About Precision Castparts Corp. (www.precast.com):

Precision Castparts Corp. is a worldwide, diversified manufacturer of complex metal components and products.  It serves the aerospace, power, and general industrial markets.  PCC is a market leader in manufacturing complex structural investment castings and forged components for aerospace markets, machined airframe components, and highly engineered, critical fasteners for aerospace applications, and in manufacturing airfoil castings for the aerospace and industrial gas turbine markets.  PCC also is a leading producer of titanium and nickel superalloy melted and mill products for the aerospace, chemical processing, oil and gas, and pollution control industries, and manufactures extruded seamless pipe, fittings, and forgings for power generation and oil and gas applications.

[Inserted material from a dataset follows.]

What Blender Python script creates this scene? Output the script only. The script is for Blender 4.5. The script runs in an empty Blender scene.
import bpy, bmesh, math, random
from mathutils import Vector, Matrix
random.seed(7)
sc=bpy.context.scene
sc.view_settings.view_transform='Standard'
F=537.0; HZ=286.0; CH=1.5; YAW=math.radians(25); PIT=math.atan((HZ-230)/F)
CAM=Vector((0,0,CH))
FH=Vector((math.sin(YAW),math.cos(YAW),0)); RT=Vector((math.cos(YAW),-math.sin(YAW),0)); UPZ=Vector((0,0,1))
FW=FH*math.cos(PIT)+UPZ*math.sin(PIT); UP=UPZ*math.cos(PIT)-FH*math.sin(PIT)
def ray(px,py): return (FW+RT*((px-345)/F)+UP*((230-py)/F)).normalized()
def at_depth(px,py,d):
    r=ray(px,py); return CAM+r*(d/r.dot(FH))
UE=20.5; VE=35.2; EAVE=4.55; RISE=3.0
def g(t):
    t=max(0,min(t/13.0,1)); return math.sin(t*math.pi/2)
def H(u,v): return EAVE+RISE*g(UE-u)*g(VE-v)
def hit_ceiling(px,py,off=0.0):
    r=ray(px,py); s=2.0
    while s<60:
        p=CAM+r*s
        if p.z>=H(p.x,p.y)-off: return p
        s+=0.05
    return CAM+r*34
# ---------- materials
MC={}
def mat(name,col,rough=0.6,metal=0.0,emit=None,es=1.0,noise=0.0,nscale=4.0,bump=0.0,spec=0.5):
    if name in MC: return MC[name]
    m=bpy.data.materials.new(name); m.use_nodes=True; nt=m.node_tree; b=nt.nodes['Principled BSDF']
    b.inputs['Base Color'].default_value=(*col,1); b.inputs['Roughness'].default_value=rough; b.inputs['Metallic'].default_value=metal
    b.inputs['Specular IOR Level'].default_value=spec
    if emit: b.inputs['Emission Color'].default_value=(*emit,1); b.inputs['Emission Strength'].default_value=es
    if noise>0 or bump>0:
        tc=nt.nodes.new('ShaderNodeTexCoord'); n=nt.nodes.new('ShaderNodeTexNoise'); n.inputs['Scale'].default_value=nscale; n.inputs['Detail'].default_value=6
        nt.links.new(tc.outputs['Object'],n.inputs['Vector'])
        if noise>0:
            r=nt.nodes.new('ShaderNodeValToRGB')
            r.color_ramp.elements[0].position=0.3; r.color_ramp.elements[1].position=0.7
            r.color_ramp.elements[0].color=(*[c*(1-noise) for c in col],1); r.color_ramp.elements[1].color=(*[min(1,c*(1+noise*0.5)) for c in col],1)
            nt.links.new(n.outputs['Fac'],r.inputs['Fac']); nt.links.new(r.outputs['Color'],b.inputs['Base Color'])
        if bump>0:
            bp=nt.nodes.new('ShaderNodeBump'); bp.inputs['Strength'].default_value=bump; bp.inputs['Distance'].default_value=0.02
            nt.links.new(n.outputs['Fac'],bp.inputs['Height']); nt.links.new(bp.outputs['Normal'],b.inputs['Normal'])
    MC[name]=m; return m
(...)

Cautionary Statement Regarding Forward-Looking Statements

Statements in this press release regarding the proposed transaction, the expected timetable for completing the proposed transaction, future financial and operating results, future capital structure and liquidity, benefits and synergies of the proposed transaction, future opportunities for the combined company, general business outlook and any other statements about the future expectations, beliefs, goals, plans or prospects of the board or management of Precision Castparts Corp. constitute forward-looking statements within the meaning of the Private Securities Litigation Reform Act of 1995. Any statements that are not statements of historical fact (including statements containing the words “expects,” “intends,” “anticipates,” “estimates,” “predicts,” “believes,” “should,” “potential,” “may,” “forecast,” “objective,” “plan,” or “targets,” and other similar expressions) are intended to identify forward-looking statements. There are a number of factors that could cause actual results or events to differ materially from those indicated by such forward-looking statements, including: the ability to consummate the proposed transaction; the satisfaction of the conditions to the consummation of the proposed transaction; the potential impact of the consummation of the proposed transaction on relationships, including with employees, suppliers, customers and competitors; and the other factors and financial, operational and legal risks or uncertainties described in Precision Castparts Corp.’s Annual Report on Form 10-K for the year ended March 29, 2015. Berkshire Hathaway and Precision Castparts Corp. disclaim any intention or obligation to update or revise any forward-looking statements as a result of developments occurring after the date of this document except as required by law.

In addition, please refer to the documents that Precision Castparts Corp. files with the SEC on Forms 10-K, 10-Q and 8-K. These filings identify and address other important factors that could cause Precision Castparts Corp.’s operational and other results to differ materially from those contained in the forward-looking statements set forth in this document.